Above all, the film touches on many aspects of an ever-evolving Korea in the 21st century. It is yet to be seen if the film version of “Wandeuk” will follow in the trajectory of “Dogani,” based on Gong Ji-young’s novel of the same name, which is known as “The Crucible” in English.
The latter movie portrayed the true story about sexual assaults against deaf students by teachers at a school in the southwestern city of Gwangju, belatedly but rightly prompting a pan-national outcry. Gwangju City officially shut down the so-called “Dogani” school for the disabled in late October and the National Assembly passed a revised bill on sexual crimes, the “Dogani Law,” also late October to allow heavier punishments for offenders abusing children under 13 and the disabled.

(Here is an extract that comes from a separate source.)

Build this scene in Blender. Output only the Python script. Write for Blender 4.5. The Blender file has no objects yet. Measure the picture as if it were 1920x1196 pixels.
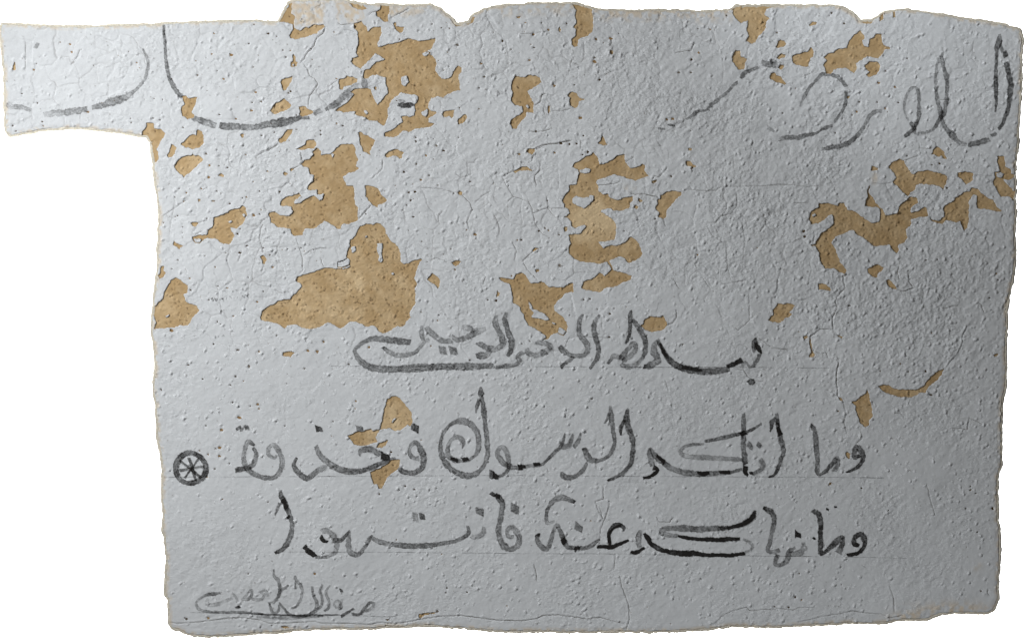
# A broken, peeling piece of painted plaster with brush writing, photographed against a white studio backdrop.
import bpy, math, random
import numpy as np

# ------------------------------------------------------------------ camera, world, lamps, exposure
U = 0.001                                   # one photograph pixel on the wall is one millimetre
W, H = 1920.0, 1196.0
scene = bpy.context.scene
col = scene.collection
cam_data = bpy.data.cameras.new("camera")
cam_data.sensor_width = 36.0
cam_data.lens = 50.0
cam_data.clip_start = 0.05
cam_data.clip_end = 60.0
cam = bpy.data.objects.new("camera", cam_data)
col.objects.link(cam)
cam.location = (0.0, -(W * U) * 50.0 / 36.0, 0.0)
cam.rotation_euler = (math.radians(90), 0, 0)
scene.camera = cam

world = bpy.data.worlds.new("World")
scene.world = world
world.use_nodes = True
bg = world.node_tree.nodes["Background"]
bg.inputs[0].default_value = (1.0, 0.91, 0.80, 1)
bg.inputs[1].default_value = 0.045

def area_lamp(name, loc, target, size, power, colour, size_y=None):
    d = bpy.data.lights.new(name, 'AREA')
    d.shape = 'RECTANGLE' if size_y else 'SQUARE'
    d.size = size
    if size_y: d.size_y = size_y
    d.energy = power
    d.color = colour
    o = bpy.data.objects.new(name, d)
    col.objects.link(o)
    o.location = loc
    v = np.array(target, float) - np.array(loc, float)
    from mathutils import Vector
    o.rotation_euler = Vector(v).to_track_quat('-Z', 'Y').to_euler()
    return o

from mathutils import Vector
def spot_lamp(name, loc, target, power, cone, size, colour):
    d = bpy.data.lights.new(name, 'SPOT')
    d.energy = power; d.spot_size = math.radians(cone); d.spot_blend = 1.0; d.shadow_soft_size = size; d.color = colour
    o = bpy.data.objects.new(name, d); col.objects.link(o)
    o.location = loc
    o.rotation_euler = (Vector(target) - Vector(loc)).to_track_quat('-Z', 'Y').to_euler()
    return o
key = spot_lamp("window_lamp", (-1.8, -1.6, 0.98), (0.0, 0, -0.08), 208, 76, 0.09, (0.985, 0.998, 1.0))
fill = spot_lamp("spot_lamp", (-0.2, -1.5, 1.6), (0.70, 0, 0.8), 70, 31, 0.08, (0.95, 0.98, 1.0))
low = area_lamp("added_low_fill_lamp", (0.7, -0.9, -1.45), (0.5, 0, -0.7), 0.6, 2.3, (0.93, 0.97, 1.0))  # added unseen fill that lifts the lower right
back_top = area_lamp("backdrop_lamp", (0, 0.7, 2.1), (0, 2.0, 0.2), 3.2, 330, (1, 1, 1), 0.5)
back_low = area_lamp("backdrop_lamp", (0, 0.7, -2.1), (0, 2.0, -0.2), 3.2, 330, (1, 1, 1), 0.5)

scene.view_settings.view_transform = 'Standard'
scene.view_settings.look = 'None'
scene.view_settings.exposure = 0.0
scene.view_settings.gamma = 1.0
scene.cycles.max_bounces = 4
scene.cycles.transparent_max_bounces = 12
scene.cycles.use_denoising = True

# ---- traced layout, in hundredths of the frame's own millimetres: tile letter, then x,y pairs inside that tile
TILES = dict(A1=(0,0), A2=(480,0), A3=(960,0), A4=(1440,0), B1=(240,240), B2=(720,240), B3=(1000,240), B4=(1440,240),
             C1=(240,400), C2=(620,400), C3=(1000,480), C4=(1440,480), D1=(240,680), D2=(600,680), D3=(1020,700), D4=(1440,700),
             E1=(280,896), E2=(720,896), E3=(1140,896), E4=(1440,896), Z=(0,0), T1=(385,530), T2=(385,585), T3=(900,150), T4=(520,0))
SCALE = dict(Z=1.0, T1=19.2, T2=19.2, T3=19.2, T4=7.975)
OUTLINE = """5,46 35,48 90,51 140,52.7 200,51 251,50 306,47.6 376,45 466,41 480,41 520,44 528,35 534,23 541,7 555,3 600,2 640,1 655,6 688,11 721,10 768,12 806,11 826,19 844,35 854,47 866,47 881,44 886,32 906,21 931,15 960,12.5
1005,9 1060,9 1085,10 1110,17.5 1135,22 1211,22.5 1286,22.5 1336,24 1371,20 1381,12.5 1440,12.5 1490,12.5 1565,13 1585,19 1600,29 1610,41 1631,41 1648,32.6 1661,24 1691,21 1728,24 1778,33 1841,41 1891,51 1911,58 1915,75 1913,125 1911,188 1907,251
1903,290 1901,390 1900,466 1898,510 1895,530 1888,560 1884,585 1883,655 1883,726 1878,745 1876,825 1875,875 1870,890 1869,971 1873,991 1873,1046 1869,1097 1870,1122 1864,1139 1851,1147 1804,1147 1761,1149 1741,1158 1703,1159 1656,1165.6 1590,1166 1540,1169 1490,1171 1483,1173 1366,1172 1328,1178 1265,1181 1140,1182 1096,1182 996,1181 941,1181 883,1177 840,1173 795,1171 720,1174 656,1177 568,1179 506,1184 443,1188 393,1192 355,1188 323,1176 318,1167 318,1122 311,1114 314,1046 311,1004 306,996 308,956 306,931 304,856 296,823 294,755 290,738 290,718 294,680
291,651 288,631 286,616 288,588 291,555 296,520 298,475 301,400 299,380 294,345 290,303 284,265 275,254.5 251,251 221,247 181,242 140,239.5 88,242 40,249.5 20,253 12.5,246 11,175 9,125 4,88 2.5,55"""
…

The strength of such “soft” content in Korean society has been rapidly growing in recent years. It’s like “hallyu” or the Korean wave has validated the power of our own soft content, to which people are responding both in terms of feedback and also in input.
Or maybe it’s the new generation of the populace, or generations that are fed up with the government and politicians that seem caught up in another timeframe while societal and economic factors have turbo-travelled along with the global economy and the new era.
The strength of this soft content, not just in movies, lies invariably in that it illustrates most visibly and in-time the changes that are taking place in Korean society.
So as this year winds down, and many people are wondering just what they have accomplished during the past 11 months and what has happened ― aside from the global economic crisis, the environmental and natural disasters that struck ― why not revisit the notable soft content of the year before 2011 closes? For a new start, yet again.